I suspect that gathering such estimates from publicly available information might expose us to a selection bias, because very pessimistic estimates might be outside the Overton window (even for the EA/AIS crowd). For example, if Robert Wiblin would have concluded that an AI existential catastrophe is 50% likely, I’m not sure that the 80,000 Hours website (which targets a large and motivationally diverse audience) would have published that estimate.
I agree with this motivation to do early work, but in a world where we do need drastic policy responses, I think it’s pretty likely that the early work won’t actually produce conclusive enough results to show that. For example, if a safety approach fails to make much progress, there’s not really a good way to tell if it’s because safe and competitive AI really is just too hard (and therefore we need a drastic policy response), or because the approach is wrong, or the people working on it aren’t smart enough, or they’re trying to do the work too early.
I think all the three estimates mentioned there correspond to marginal probabilities (rather than probabilities conditioned on “no governance interventions”). So those estimates already account for scenarios in which governance interventions save the world. Therefore, it seems we should not strongly update against the necessity of governance interventions due to those estimates being optimistic
I normally give ~50% as my probability we’d be fine without any kind of coordination.
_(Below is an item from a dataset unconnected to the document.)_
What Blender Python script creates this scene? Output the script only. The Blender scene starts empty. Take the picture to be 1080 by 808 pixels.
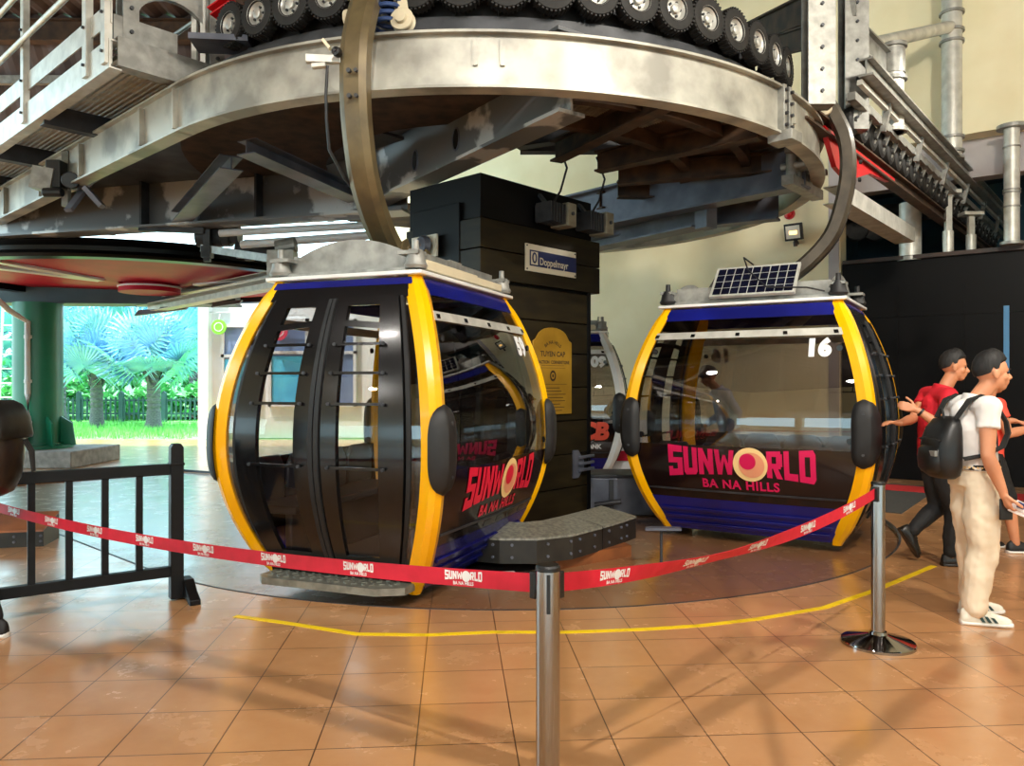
import bpy, bmesh, math, random
from mathutils import Vector as V, Matrix
random.seed(7)
PI = math.pi
SC = bpy.context.scene
COL = SC.collection
F = 818.0            # focal length in pixels of a 1080 wide frame
CAMZ = 1.5

def W(px, py, Y):    # where a point of the photograph stands, once its depth is known
    return V(((px-540)/F*Y, Y, CAMZ+(404-py)/F*Y))

def lin(c):
    c /= 255.0
    return c/12.92 if c <= 0.04045 else ((c+0.055)/1.055)**2.4
def S(r, g, b): return (lin(r), lin(g), lin(b), 1.0)

# ------------------------------------------------------------------ materials
def pm(name, c1, c2=None, scale=6.0, rough=0.5, metal=0.0, bump=0.0, detail=4.0, lo=0.35, hi=0.65, rough2=None,
       spec=0.5, coat=0.0, emit=None, estr=0.0, stretch=None):
    m = bpy.data.materials.new(name); m.use_nodes = True
    nt = m.node_tree; n = nt.nodes; L = nt.links
    b = n['Principled BSDF']
    b.inputs['Base Color'].default_value = c1
    b.inputs['Roughness'].default_value = rough
    b.inputs['Metallic'].default_value = metal
    b.inputs['Specular IOR Level'].default_value = spec
    b.inputs['Coat Weight'].default_value = coat
    if coat: b.inputs['Coat Roughness'].default_value = 0.08
    if emit:
        b.inputs['Emission Color'].default_value = emit; b.inputs['Emission Strength'].default_value = estr
    tc = n.new('ShaderNodeTexCoord'); src = tc.outputs['Object']
    if stretch:
        mp = n.new('ShaderNodeMapping'); mp.inputs['Scale'].default_value = stretch
        L.new(src, mp.inputs['Vector']); src = mp.outputs['Vector']
    nz = n.new('ShaderNodeTexNoise'); nz.inputs['Scale'].default_value = scale; nz.inputs['Detail'].default_value = detail
    L.new(src, nz.inputs['Vector'])
    if c2 is None: c2 = tuple(x*0.88 for x in c1[:3])+(1,)
    r = n.new('ShaderNodeValToRGB')
    r.color_ramp.elements[0].position = lo; r.color_ramp.elements[0].color = c1
    r.color_ramp.elements[1].position = hi; r.color_ramp.elements[1].color = c2
    L.new(nz.outputs['Fac'], r.inputs['Fac']); L.new(r.outputs['Color'], b.inputs['Base Color'])
    if rough2 is not None:
        mr = n.new('ShaderNodeMapRange'); mr.inputs['To Min'].default_value = rough; mr.inputs['To Max'].default_value = rough2
        mr.inputs['From Min'].default_value = lo; mr.inputs['From Max'].default_value = hi
        L.new(nz.outputs['Fac'], mr.inputs['Value']); L.new(mr.outputs['Result'], b.inputs['Roughness'])
    if bump:
        bp = n.new('ShaderNodeBump'); bp.inputs['Strength'].default_value = bump; bp.inputs['Distance'].default_value = 0.02
        L.new(nz.outputs['Fac'], bp.inputs['Height']); L.new(bp.outputs['Normal'], b.inputs['Normal'])
    return m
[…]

Upvoted for giving this number, but what does it mean exactly? You expect “50% fine” through all kinds of x-risk, assuming no coordination from now until the end of the universe? Or just assuming no coordination until AGI? Is it just AI risk instead of all x-risk, or just risk from narrow AI alignment? If “AI risk”, are you including risks from AI exacerbating human safety problems, or AI differentially accelerating dangerous technologies? Is it 50% probability that humanity survives (which might be “fine” to some people) or 50% that we end up with a nearly optimal universe? Do you have a document that gives all of your quantitative risk estimates with clear explanations of what they mean?
(Sorry to put you on the spot here when I haven’t produced anything like that myself, but I just want to convey how confusing all this is.)
I’m not sure what you’d consider “extremely” optimistic, but I gathered some quantitative estimates of AI risk here, and they all seem overly optimistic to me. Did you see that?
I agree with this motivation to do early work, but in a world where we do need drastic policy responses, I think it’s pretty likely that the early work won’t actually produce conclusive enough results to show that. For example, if a safety approach fails to make much progress, there’s not really a good way to tell if it’s because safe and competitive AI really is just too hard (and therefore we need a drastic policy response), or because the approach is wrong, or the people working on it aren’t smart enough, or they’re trying to do the work too early. People who are inclined to be optimistic will probably remain so until it’s too late.
I only now read that thread. I think it is extremely worthwhile to gather such estimates.
I think all the three estimates mentioned there correspond to marginal probabilities (rather than probabilities conditioned on “no governance interventions”). So those estimates already account for scenarios in which governance interventions save the world. Therefore, it seems we should not strongly update against the necessity of governance interventions due to those estimates being optimistic.
Maybe we should gather researchers’ credences for predictions like:
”If there will be no governance interventions, competitive aligned AIs will exist in 10 years from now”.
I suspect that gathering such estimates from publicly available information might expose us to a selection bias, because very pessimistic estimates might be outside the Overton window (even for the EA/AIS crowd). For example, if Robert Wiblin would have concluded that an AI existential catastrophe is 50% likely, I’m not sure that the 80,000 Hours website (which targets a large and motivationally diverse audience) would have published that estimate.
I strongly agree with all of this.
I normally give ~50% as my probability we’d be fine without any kind of coordination.
Upvoted for giving this number, but what does it mean exactly? You expect “50% fine” through all kinds of x-risk, assuming no coordination from now until the end of the universe? Or just assuming no coordination until AGI? Is it just AI risk instead of all x-risk, or just risk from narrow AI alignment? If “AI risk”, are you including risks from AI exacerbating human safety problems, or AI differentially accelerating dangerous technologies? Is it 50% probability that humanity survives (which might be “fine” to some people) or 50% that we end up with a nearly optimal universe? Do you have a document that gives all of your quantitative risk estimates with clear explanations of what they mean?
(Sorry to put you on the spot here when I haven’t produced anything like that myself, but I just want to convey how confusing all this is.)